For veteran Finnish director Jorn Donner, his latest project Armi Alive! - which world premieres as the closing film of the Goteborg International Film Festival - was much more than just another credit to add to his already long list.

Armi Alive

“It was a labour of love,” says Donner of the film, which tells the story of business woman Armi Ratia, (1912–1979) one of Finland’s best known entrepreneurs.

Ratia, who died I 1979, created the iconic design company Marimekko, of which Donner was himself a board member, having become friends with Ratia in 1967.

“She was a fascinating, colourful, paradoxical, and mysterious character,” says the director, who rather than making a straight biopic, decided to tell her story through the form of a “meta film” which centres around a theatre company that is preparing a play about Ratia’s life between the years 1949 and 1968 when she founded Marimekko.

It enabled him to “emphasise the show like features of Armi’s life and action, and tell something essential about her life’s work,” whilst also highlighting some of the challenges faced by Ratia in her role as a business woman in the 60s and 70s.

Minna Haapkylä stars as Ratia in the film, which is produced by Helsinki based production company Bufo and funded by the Finnish Film Foundation. The film is being released in Finnish cinemas March 20th with an international sales company yet to be appointed.

As one of Finland’s most outspoken directors - Donner’s most famous credits include Portraits of Women (1970) and Fuck Off! Images from Finland (1971) -– it’s no surprise that he was drawn to a woman who herself fought against the system within which she operated.
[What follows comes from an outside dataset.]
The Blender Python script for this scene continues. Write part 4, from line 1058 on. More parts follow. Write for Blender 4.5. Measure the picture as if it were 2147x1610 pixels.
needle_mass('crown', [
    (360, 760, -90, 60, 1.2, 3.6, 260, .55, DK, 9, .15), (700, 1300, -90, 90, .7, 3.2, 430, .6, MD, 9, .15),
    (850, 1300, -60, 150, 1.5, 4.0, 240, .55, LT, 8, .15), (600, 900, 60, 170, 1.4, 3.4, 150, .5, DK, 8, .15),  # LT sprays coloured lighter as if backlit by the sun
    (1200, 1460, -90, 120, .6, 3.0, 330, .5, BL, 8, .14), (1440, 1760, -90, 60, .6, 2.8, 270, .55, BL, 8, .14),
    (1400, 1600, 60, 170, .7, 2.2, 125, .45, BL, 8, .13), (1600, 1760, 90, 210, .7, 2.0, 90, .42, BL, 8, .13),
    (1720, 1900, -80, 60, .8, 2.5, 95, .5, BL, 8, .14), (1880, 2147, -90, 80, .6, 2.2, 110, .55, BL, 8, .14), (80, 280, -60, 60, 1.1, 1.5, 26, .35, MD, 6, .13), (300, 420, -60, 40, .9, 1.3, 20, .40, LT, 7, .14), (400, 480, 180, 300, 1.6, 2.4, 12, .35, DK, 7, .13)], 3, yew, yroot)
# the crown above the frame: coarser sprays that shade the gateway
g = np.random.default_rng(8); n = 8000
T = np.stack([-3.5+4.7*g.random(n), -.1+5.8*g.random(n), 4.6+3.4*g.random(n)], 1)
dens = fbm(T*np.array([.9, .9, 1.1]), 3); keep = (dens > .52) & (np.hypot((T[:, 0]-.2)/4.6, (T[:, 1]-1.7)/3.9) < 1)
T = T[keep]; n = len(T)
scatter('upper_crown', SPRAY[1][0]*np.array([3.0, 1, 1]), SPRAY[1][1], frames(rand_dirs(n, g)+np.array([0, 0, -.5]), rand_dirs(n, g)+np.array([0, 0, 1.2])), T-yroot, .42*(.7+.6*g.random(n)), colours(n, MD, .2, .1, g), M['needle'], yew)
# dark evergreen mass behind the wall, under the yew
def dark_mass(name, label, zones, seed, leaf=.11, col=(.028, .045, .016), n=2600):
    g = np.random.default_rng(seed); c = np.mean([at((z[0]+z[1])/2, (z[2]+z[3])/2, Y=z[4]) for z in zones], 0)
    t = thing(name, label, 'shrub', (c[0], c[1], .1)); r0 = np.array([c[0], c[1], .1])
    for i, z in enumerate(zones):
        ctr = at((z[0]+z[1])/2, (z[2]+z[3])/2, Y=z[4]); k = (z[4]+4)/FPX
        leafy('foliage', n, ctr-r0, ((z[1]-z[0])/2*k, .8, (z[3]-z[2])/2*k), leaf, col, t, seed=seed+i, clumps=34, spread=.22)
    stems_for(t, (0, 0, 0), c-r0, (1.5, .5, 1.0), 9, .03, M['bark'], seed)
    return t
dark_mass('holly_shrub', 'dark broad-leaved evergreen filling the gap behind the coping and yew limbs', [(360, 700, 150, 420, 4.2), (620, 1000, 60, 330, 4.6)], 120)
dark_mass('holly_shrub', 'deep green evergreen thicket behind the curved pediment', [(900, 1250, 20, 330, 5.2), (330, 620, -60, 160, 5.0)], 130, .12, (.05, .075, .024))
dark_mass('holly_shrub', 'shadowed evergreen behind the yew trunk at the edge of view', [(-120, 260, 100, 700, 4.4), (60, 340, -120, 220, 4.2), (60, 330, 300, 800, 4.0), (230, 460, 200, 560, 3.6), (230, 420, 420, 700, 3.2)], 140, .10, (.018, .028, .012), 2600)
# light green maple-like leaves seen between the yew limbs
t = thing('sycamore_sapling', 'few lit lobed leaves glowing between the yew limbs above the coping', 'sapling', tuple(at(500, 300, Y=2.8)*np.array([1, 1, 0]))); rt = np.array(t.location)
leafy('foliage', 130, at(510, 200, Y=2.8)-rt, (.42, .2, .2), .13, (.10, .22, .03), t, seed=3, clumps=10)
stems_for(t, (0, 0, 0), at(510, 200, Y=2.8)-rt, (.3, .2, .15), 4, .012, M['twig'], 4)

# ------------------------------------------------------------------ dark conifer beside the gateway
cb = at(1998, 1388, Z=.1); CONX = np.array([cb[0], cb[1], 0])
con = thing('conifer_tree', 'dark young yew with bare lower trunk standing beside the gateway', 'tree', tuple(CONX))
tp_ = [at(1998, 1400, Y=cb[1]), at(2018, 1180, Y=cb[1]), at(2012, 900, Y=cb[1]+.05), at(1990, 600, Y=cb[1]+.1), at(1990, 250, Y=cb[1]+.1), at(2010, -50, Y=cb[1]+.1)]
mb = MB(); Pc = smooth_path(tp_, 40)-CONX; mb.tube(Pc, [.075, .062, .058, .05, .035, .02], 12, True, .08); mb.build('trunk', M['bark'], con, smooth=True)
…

“She struggled against her family, against banks who allegedly wanted to take her money, and against the conventional idea of beauty. At least in the last respect, she had a very sophisticated taste,” says the almost 82 year old director, whose last film was the 2009 feature The Interrogation, and who remains the only Finn to have won an Oscar for producing Ingmar Bergman’s Fanny And Alexander.